12. Voor een proceskostenveroordeling bestaat geen aanleiding.

Beslissing

De voorzieningenrechter wijst het verzoek om voorlopige voorziening af.
Deze uitspraak is gedaan door mr. M. de Kleine, voorzieningenrechter, in aanwezigheid vanmr. S.P. Jadoenathmisier, griffier. De uitspraak is uitgesproken in het openbaar op 15 april 2021.
griffier
voorzieningenrechter
Een afschrift van deze uitspraak is verzonden aan partijen op:

Tegen deze uitspraak staat geen hoger beroep of verzet open.

Bijlage: Relevante wet- en regelgeving

Artikel 2.2, eerste lid, aanhef en onder g, van de Wet algemene bepalingen omgevingsrecht (Wabo)
Voor zover ingevolge een bepaling in een provinciale of gemeentelijke verordening een vergunning of ontheffing is vereist om:
g. houtopstand te vellen of te doen vellen;
geldt een zodanige bepaling als een verbod om een project voor zover dat geheel of gedeeltelijk uit die activiteiten bestaat, uit te voeren zonder omgevingsvergunning.

Artikel 2.18 van de Wabo

Voor zover de aanvraag betrekking heeft op een activiteit als bedoeld in artikel 2.2, kan de omgevingsvergunning slechts worden verleend of geweigerd op de gronden die zijn aangegeven in de betrokken verordening.
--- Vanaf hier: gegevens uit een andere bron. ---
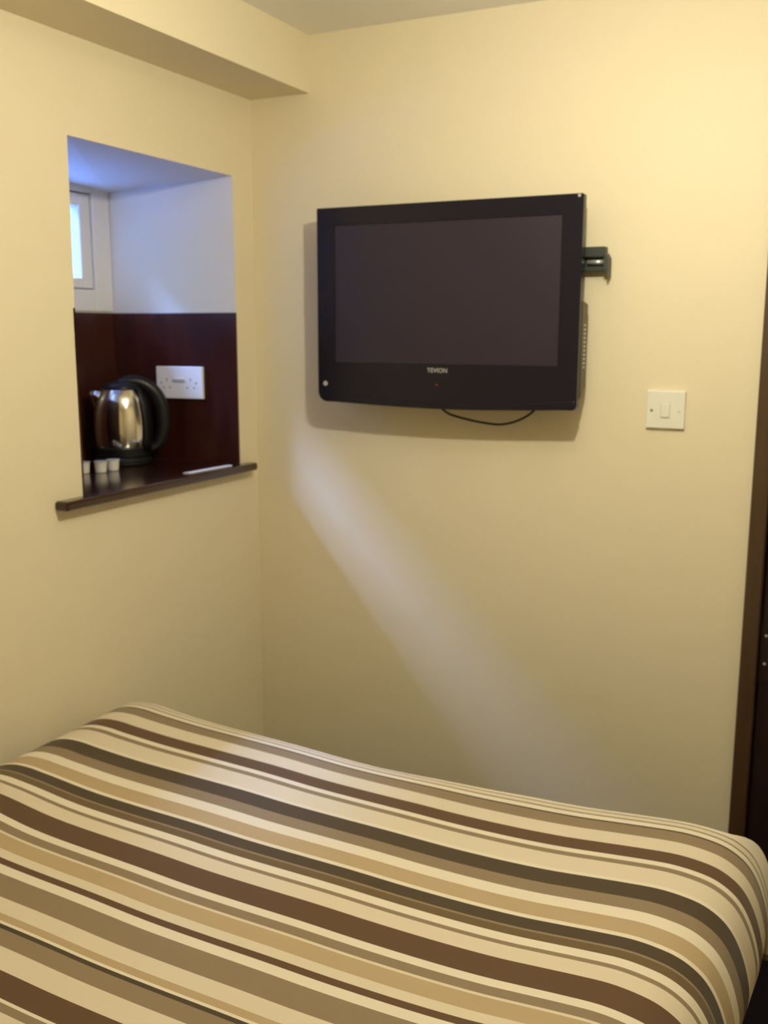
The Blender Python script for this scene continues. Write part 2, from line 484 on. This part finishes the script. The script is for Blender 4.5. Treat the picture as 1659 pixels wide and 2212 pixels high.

Artikel 4:11 van de Algemene plaatselijke verordening Midden-Delfland 2010

1. Het is verboden zonder omgevingsvergunning van het bevoegd gezag de houtopstanden te vellen of te doen vellen die staan vermeld op bijlage 1 (Bomenlijst).
2. De vergunning kan worden geweigerd op grond van:
a. de natuurwaarde van de houtopstand;
b. de landschappelijke waarde van de houtopstand;
c. de waarde van de houtopstand voor stads- en dorpsschoon;
d. de beeldbepalende waarde van de houtopstand;
e. de cultuurhistorische waarde van de houtopstand;
f. de waarde voor de leefbaarheid van de houtopstand.
3. Het college kan een herplantplicht opleggen onder nader te stellen voorschriften.

Voetnoten

1.Zie bijvoorbeeld de uitspraak van 5 november 2012, ECLI:NL:RVS:2012:BY3015.